Review by John Adams
Watching any film from the silent era (1900-1929 ) is a little like looking in on an alien world. The things that might be seen as exotic to the original viewers pass unnoticed, and the unimportant details are so strange to our eye that we see only them. This is even more apparent when the silent film itself was made as a window onto an alien world. The modern viewer may glide right by the same Japanese sets and costumes that amazed the original audience but then be stymied by a White man unconvincingly playing an elderly Japanese master artist, or the hero painting in a well known national park.
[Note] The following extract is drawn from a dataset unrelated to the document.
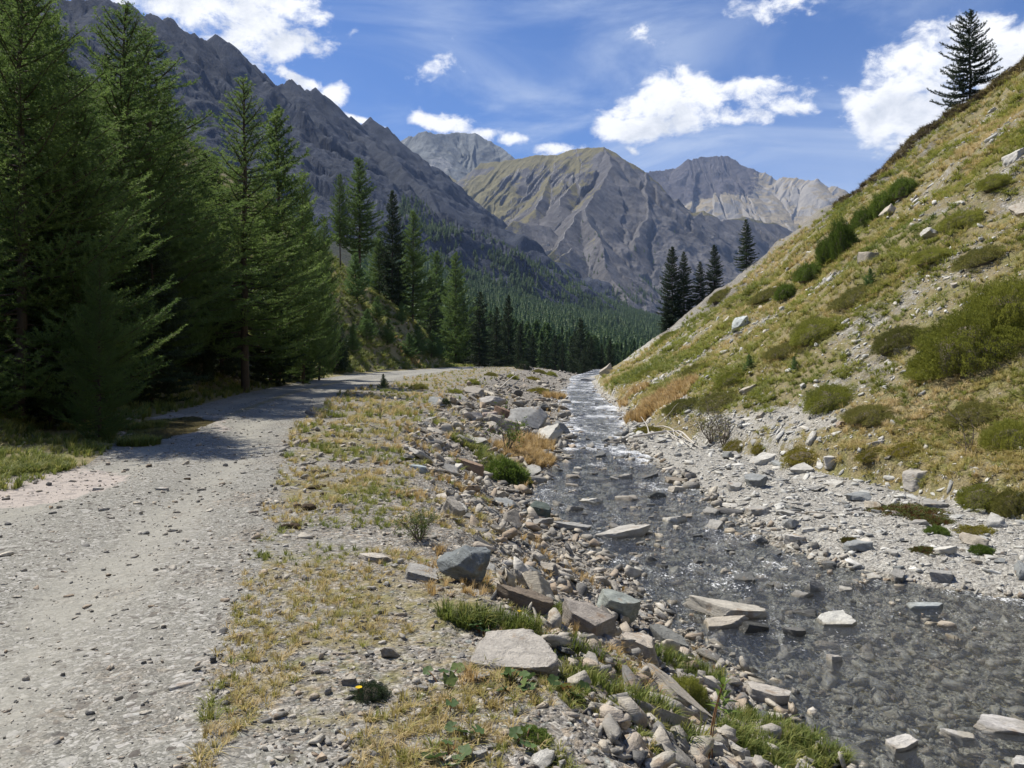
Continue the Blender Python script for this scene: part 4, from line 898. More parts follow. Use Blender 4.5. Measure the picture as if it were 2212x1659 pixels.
def conifer(seed, h, Rad, base=.08, nbr=110, tw=.14, nsp=.045, per=6, ln=.045, wd=.010, up=.10, curl=.28, prof=.85, thin=1.0, lean=0, sides=1.0, trunk_r=None):
    rs = np.random.RandomState(seed); tr = Acc(); cr = Acc(); tr_r = trunk_r or h * .0095
    zz = np.linspace(0, h, 14); wob = np.stack([np.cumsum(rs.normal(size=14)) * .02 + lean * (zz / h) ** 1.5, np.cumsum(rs.normal(size=14)) * .02, zz], 1)
    tr.add(*tube(wob, tr_r * (1 - zz / h) ** .8 + .008, 8))
    PP, DD, TT = [], [], []
    for b in range(nbr):
        f = base + (1 - base) * ((b + rs.rand()) / nbr) ** .92; z = f * h
        rel = (f - base) / (1 - base)
        L = Rad * ((1 - rel) ** prof * min(1, .55 + rel * 3.0) + .05) * rs.uniform(.62, 1.12) * (1 if rs.rand() > .06 else .5)
        a = b * 2.39996 + rs.normal() * .35; L *= 1 + (sides - 1) * max(0, math.cos(a))
        L *= (.8 if rs.rand() < .3 else 1.08)
        pitch = -.18 + .75 * rel ** 1.6 + rs.normal() * .10 + up
        c0 = np.array([np.interp(z, zz, wob[:, 0]), np.interp(z, zz, wob[:, 1]), z]); dh = np.array([math.cos(a), math.sin(a), 0])
        side = np.array([-dh[1], dh[0], 0]); s = np.linspace(0, 1, 8)
        sw = rs.normal() * .12
        path = c0 + L * (s[:, None] * dh * math.cos(pitch) + (math.sin(pitch) * s + curl * s ** 2.2 - .10 * np.sin(s * 3.14) * (1 - rel))[:, None] * np.array([0, 0, 1]) + (sw * s ** 2)[:, None] * side)
        tr.add(*tube(path, tr_r * .28 * (1 - s * .85) * min(1, L / Rad + .3) + .003, 3))
        nt = max(3, int(L / tw)); bt = rs.uniform(.25, .75)
        for k in range(nt):
            if rs.rand() > thin: continue
            q = .10 + .9 * (k + rs.rand()) / nt; p0 = np.array([np.interp(q, s, path[:, j]) for j in range(3)])
            i = min(6, int(q * 7)); td = path[i + 1] - path[i]; td /= np.linalg.norm(td)
            sd = side * (1 if k % 2 else -1); tl = min(.52 * L, .95) * (1 - q * .66) * rs.uniform(.5, 1.15) + .05
            d0 = td * .75 + sd * .8 + np.array([0, 0, rs.normal() * .22 - .10]); d0 /= np.linalg.norm(d0)
            m = max(2, int(tl / nsp)); ss_ = (np.arange(m) + .5) / m
            pts = p0 + tl * (ss_[:, None] * d0 + (.22 * ss_ ** 2)[:, None] * np.array([0, 0, 1])); dd = d0 + (.44 * ss_)[:, None] * np.array([0, 0, 1]); dd /= np.linalg.norm(dd, axis=1, keepdims=True)
            PP.append(pts); DD.append(dd); TT.append(np.full(m, bt) + .22 * (ss_ - .5) + .10 * (q - .5))
        m = max(3, int(L * .8 / nsp)); q = .2 + .8 * (np.arange(m) + .5) / m
        pts = np.stack([np.interp(q, s, path[:, j]) for j in range(3)], 1); dd = np.gradient(pts, axis=0); dd /= np.linalg.norm(dd, axis=1, keepdims=True) + 1e-9
        PP.append(pts); DD.append(dd); TT.append(np.full(m, bt + .1))
    V, Fc, T_ = needles(np.concatenate(PP), np.concatenate(DD), per, ln, wd, rs, tint0=np.concatenate(TT)); cr.add(V, Fc, T_)
    return tr, cr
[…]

It stars a very young Sessue Hayakawa, the same man who 43 years later would receive an Academy nomination for his role as Col. Saito in David Lean's Bridge Over the River Kwai. It is an American film that was for the time atypically non-racist in its depiction of the Japanese, perhaps because Hayakawa produced the film himself and was co-owner along with director William Worthington of the production company (Haworth) that made it. This is an amazing restoration of a heretofore lost film. The restoration aspect alone makes this DVD worth watching.
Milestone Films has also added a set of PDF files of additional notes and a press kit for The Dragon Painter, an excerpt from a forthcoming book on Thomas Ince entitled "Hollywood's First Asian Cycle," the entire screenplay for Wrath of the Gods and the complete novel "The Dragon Painter" with original illustrations.